Whether prospects are searching for solutions through Google or Bing or Yahoo or any number of search engines really doesn’t matter. All that matters is this: if you’re not easily findable, if you don’t show up on the first few search pages, you don’t exist (at least in the prospects’ eyes).

So how do you become “findable” through search? By creating content that is valuable, visible, relevant and timely.

You give your content real value by producing insights and tips and tools that are practical and actionable. But don’t make the mistake of trying to sell your services at the same time because it’s your knowledge and insight they want at this stage, not a promotional pitch. You will turn them off if you create an advertorial when they don’t yet know you. But if you continue to provide valuable and relevant content, they’ll come back for more, and a relationship can develop. (More on this later.)

Content can include white papers, industry reports, insights, analysis, and comments about the latest industry trends.

Make your valuable content visible by optimizing it for SEO (Search Engine Optimization).

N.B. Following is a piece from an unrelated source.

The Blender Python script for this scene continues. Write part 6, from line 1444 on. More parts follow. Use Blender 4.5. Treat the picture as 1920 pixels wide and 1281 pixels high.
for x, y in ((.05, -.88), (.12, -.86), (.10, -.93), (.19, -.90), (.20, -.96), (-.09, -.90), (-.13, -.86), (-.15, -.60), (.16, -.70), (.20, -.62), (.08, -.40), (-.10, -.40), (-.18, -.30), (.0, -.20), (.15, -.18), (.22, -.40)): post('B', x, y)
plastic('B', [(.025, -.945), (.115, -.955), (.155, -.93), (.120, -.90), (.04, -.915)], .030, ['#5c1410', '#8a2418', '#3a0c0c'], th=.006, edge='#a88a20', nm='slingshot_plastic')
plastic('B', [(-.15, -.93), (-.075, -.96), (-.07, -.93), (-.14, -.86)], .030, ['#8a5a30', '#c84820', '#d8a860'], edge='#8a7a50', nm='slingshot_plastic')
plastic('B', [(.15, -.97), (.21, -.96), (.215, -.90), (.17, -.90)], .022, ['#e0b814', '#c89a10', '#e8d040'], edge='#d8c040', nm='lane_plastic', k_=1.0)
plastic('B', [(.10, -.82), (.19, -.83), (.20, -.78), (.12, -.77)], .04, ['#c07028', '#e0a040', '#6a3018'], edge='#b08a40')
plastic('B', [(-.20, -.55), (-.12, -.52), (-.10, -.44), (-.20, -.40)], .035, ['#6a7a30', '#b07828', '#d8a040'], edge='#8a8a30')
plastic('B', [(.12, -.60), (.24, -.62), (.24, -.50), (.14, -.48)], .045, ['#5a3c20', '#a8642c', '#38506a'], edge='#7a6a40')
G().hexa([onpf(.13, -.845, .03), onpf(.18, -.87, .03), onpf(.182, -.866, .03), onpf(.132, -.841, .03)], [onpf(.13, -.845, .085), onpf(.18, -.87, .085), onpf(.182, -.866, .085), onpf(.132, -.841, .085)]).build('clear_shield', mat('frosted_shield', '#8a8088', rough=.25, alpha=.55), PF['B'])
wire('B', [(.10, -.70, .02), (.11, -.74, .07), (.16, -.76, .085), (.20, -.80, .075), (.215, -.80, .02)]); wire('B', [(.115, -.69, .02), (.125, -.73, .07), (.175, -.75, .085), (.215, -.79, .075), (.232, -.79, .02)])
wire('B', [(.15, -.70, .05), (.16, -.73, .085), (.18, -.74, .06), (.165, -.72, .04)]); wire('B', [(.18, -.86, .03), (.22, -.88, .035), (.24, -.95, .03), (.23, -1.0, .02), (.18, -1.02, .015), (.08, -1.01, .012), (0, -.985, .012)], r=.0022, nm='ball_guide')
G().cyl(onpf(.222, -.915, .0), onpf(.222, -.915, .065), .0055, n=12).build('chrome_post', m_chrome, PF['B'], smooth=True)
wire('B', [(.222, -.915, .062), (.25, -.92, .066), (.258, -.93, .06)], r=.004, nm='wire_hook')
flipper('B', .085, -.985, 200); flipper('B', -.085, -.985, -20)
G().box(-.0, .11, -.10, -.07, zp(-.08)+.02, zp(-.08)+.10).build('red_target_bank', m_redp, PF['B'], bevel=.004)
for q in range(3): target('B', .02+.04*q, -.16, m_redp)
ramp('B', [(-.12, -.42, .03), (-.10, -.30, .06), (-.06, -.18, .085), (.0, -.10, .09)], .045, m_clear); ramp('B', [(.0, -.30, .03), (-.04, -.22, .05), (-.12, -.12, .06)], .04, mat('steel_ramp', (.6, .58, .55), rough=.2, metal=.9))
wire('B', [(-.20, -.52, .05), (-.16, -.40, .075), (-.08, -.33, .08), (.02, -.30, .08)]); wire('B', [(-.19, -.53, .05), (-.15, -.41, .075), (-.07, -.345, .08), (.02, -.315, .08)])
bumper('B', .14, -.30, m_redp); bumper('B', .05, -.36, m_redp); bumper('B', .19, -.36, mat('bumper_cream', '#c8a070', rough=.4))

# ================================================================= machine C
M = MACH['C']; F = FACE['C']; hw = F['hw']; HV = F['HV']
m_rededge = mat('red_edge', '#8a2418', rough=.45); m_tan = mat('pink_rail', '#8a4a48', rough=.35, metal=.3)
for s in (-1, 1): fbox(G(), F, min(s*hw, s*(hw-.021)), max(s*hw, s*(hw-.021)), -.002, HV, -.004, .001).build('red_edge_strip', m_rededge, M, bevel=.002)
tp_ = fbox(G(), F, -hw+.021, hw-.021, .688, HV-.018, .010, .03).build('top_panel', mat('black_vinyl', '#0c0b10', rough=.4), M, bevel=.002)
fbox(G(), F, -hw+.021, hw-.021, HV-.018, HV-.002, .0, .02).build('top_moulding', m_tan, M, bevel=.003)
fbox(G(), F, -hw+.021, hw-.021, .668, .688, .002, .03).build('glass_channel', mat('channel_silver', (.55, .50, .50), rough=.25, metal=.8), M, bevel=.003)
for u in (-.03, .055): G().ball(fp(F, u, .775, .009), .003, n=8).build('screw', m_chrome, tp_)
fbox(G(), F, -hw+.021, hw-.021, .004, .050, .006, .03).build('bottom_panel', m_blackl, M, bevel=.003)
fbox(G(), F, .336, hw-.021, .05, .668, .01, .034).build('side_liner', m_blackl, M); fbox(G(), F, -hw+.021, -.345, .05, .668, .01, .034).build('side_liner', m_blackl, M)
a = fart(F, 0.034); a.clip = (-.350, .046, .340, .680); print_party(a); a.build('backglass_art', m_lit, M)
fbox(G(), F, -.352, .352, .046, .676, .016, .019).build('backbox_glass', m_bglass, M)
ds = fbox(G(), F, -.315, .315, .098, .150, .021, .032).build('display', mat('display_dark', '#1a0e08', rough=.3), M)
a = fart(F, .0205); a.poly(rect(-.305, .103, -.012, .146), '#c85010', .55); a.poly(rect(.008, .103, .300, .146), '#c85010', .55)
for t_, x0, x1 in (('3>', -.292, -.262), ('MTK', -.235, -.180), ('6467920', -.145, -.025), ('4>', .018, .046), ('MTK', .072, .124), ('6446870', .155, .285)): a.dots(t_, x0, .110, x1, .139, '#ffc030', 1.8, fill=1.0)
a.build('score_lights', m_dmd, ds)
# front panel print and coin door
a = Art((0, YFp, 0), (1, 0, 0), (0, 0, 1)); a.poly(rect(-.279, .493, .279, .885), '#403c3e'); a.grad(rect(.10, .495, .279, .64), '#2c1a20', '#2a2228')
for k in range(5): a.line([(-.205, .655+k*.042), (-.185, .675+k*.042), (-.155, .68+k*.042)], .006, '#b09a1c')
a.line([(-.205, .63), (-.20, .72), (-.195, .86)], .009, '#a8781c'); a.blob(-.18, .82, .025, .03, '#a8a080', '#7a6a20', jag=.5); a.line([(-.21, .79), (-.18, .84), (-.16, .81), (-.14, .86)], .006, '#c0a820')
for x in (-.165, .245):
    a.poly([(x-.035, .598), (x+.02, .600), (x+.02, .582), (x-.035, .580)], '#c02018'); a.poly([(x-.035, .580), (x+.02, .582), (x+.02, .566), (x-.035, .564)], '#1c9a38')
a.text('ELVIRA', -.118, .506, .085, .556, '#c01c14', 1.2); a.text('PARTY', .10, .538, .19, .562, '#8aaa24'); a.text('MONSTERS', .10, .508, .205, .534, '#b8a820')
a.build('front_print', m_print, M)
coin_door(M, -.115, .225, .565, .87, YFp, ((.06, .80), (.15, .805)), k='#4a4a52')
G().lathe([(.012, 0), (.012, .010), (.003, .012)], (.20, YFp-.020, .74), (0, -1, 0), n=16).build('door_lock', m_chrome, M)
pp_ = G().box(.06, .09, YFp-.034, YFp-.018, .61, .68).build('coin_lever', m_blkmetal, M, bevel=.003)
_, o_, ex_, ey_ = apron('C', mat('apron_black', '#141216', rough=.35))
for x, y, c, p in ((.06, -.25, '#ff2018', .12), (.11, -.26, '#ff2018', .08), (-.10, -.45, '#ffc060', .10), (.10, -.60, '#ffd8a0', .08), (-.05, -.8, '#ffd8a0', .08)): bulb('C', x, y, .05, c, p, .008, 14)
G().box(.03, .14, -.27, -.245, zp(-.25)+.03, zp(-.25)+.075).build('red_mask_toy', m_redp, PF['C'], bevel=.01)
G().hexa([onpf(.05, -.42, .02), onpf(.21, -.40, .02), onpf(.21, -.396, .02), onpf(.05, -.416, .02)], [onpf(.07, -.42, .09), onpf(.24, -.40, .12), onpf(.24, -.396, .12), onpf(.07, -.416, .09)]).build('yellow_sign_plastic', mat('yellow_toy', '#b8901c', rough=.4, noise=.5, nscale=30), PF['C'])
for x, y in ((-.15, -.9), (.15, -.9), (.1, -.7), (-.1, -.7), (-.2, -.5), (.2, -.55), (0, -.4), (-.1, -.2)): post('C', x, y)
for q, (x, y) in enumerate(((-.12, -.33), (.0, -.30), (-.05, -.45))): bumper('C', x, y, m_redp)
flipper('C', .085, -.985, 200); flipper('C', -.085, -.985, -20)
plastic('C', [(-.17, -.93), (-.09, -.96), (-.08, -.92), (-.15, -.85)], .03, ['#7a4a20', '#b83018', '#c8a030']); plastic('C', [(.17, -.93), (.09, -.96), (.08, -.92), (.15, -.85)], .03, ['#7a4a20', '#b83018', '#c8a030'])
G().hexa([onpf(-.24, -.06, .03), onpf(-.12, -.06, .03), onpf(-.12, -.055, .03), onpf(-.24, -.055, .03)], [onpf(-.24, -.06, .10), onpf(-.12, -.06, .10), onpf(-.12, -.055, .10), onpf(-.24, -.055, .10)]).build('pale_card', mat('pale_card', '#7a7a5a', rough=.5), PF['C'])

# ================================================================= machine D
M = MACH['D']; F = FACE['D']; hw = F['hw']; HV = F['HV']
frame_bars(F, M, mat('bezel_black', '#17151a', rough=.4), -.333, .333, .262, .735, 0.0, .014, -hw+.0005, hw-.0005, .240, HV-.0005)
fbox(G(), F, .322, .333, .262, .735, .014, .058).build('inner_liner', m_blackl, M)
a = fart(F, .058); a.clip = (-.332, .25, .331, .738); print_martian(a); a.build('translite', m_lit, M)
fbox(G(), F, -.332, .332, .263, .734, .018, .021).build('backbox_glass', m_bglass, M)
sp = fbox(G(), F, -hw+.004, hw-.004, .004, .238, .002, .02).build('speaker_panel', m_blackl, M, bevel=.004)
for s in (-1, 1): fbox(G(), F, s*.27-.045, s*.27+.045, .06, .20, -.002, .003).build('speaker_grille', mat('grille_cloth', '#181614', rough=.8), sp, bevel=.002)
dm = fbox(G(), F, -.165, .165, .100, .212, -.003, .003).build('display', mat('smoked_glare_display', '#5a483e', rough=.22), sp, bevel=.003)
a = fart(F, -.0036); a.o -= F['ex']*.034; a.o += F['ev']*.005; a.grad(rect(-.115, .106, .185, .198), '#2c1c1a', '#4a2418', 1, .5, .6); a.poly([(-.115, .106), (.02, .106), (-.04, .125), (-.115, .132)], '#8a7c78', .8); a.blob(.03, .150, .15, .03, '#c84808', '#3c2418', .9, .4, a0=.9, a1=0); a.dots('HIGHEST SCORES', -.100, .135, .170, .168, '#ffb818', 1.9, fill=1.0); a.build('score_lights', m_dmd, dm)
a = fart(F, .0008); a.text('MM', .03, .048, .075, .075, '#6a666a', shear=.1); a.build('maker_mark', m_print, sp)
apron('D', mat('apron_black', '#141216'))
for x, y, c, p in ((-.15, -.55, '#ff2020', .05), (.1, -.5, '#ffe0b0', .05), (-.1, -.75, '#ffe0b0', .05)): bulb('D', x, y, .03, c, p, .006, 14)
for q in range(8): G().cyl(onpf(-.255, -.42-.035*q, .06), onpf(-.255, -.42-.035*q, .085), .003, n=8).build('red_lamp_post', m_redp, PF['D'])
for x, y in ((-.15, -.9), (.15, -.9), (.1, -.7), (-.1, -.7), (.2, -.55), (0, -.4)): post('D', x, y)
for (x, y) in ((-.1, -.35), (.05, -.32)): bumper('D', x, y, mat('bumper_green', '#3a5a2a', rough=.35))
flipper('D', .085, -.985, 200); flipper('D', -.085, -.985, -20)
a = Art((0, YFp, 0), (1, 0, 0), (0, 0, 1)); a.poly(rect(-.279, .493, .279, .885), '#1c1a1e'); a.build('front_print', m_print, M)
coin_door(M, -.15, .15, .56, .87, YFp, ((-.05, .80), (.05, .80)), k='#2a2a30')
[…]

This simply means making it as findable as possible. Two major ingredients are needed to make your firm findable. They are: content and keywords. We have briefly discussed content. Keywords are the words and phrases your prospects are most likely to use when searching for solutions to their business problems, so choose them carefully.

There is an art and a science to this, but you can steal many of the keywords you need by studying your most successful competitors’ websites. Closely examine the wording of the titles and subtitles they use and the content of the articles you’ll find on their site. You can then test the effectiveness of your keywords through Google Adwords Keyword Tool or free software like Wordtracker.

Useful tips on getting findable can be found here and here.

For more in-depth information about getting found by search, I would suggest reading chapter 11 of Feed the Startup Beast: A 7 Step Guide to Big, Hairy, Outrageous Growth (McGraw-Hill). But be forewarned: I happen to be one of the authors.

Now, let’s assume you have begun creating valuable content that is both visible and relevant to your prospects’ needs. What do you do next? This leads us to the second question: How do you transform your increased visibility into leads and sales? In other words, how do you go about monetizing your newfound visibility? The answer: by capturing and engaging your prospects.

Assuming you are targeting the right prospects with the right content, you are gradually building up what we call an engagement ladder that is filled with useful content.

An engagement ladder staggers the content you’ve produced so that it best matches the prospects’ needs – where they happen to be in their personal decision cycle. Think of your content as a series of offers. Some of them will be valuable enough to a percentage of your prospects that they will voluntarily disclose their identity (email address, etc.) in order to download. Once they stop being anonymous, they can be tracked and sent additional content that matches their location in the decision cycle.

For tracking purposes, your offers should be presented on a separate landing page instead of directly on your website.

In our book, we call landing pages engagement pages, because it better defines their purpose. Prospects may land on a page you have created for them, but what’s the point if all they do is land for a few moments and then move on. You want your landing page to engage them enough that they will stop and read and download whatever it is you are offering.

The idea is to routinely capture prospects into your marketing funnel, then engage and qualify them with timely offers until they get to know and trust you as a reliable source of industry or market intelligence. It’s a truism that prospects won’t become customers until they know, like and trust you. Again, more in-depth information on how to capture and engage prospects can be found in Feed the Startup Beast (chapter 7).

To summarize as briefly as possible: Don’t sell, engage. To engage, you need to be visible. To be visible, employ keywords that are relevant from the purchaser’s perspective, not your own. Develop valuable content that helps your prospects solve problems (and, not coincidentally, showcases your expertise). Search engines like Google reward in depth content. Lure your prospects with great offers so that they disclose their identity and their needs. Then tailor all your future communication with them to match where they are on their personal decision cycle.

This has been (by necessity) very much a Coles Notes version of the process. There is much more, of course, but these three posts have been intended to pull back the curtain so that you can understand the bigger picture and thus focus your marketing efforts more wisely.

When prospects are searching for solutions to their problems, you have to show up. When they find you, you have to show them WIIFT – how you can help them solve their problem. When they’ve found you, you have to give them a reason to stay and get to know you and trust you.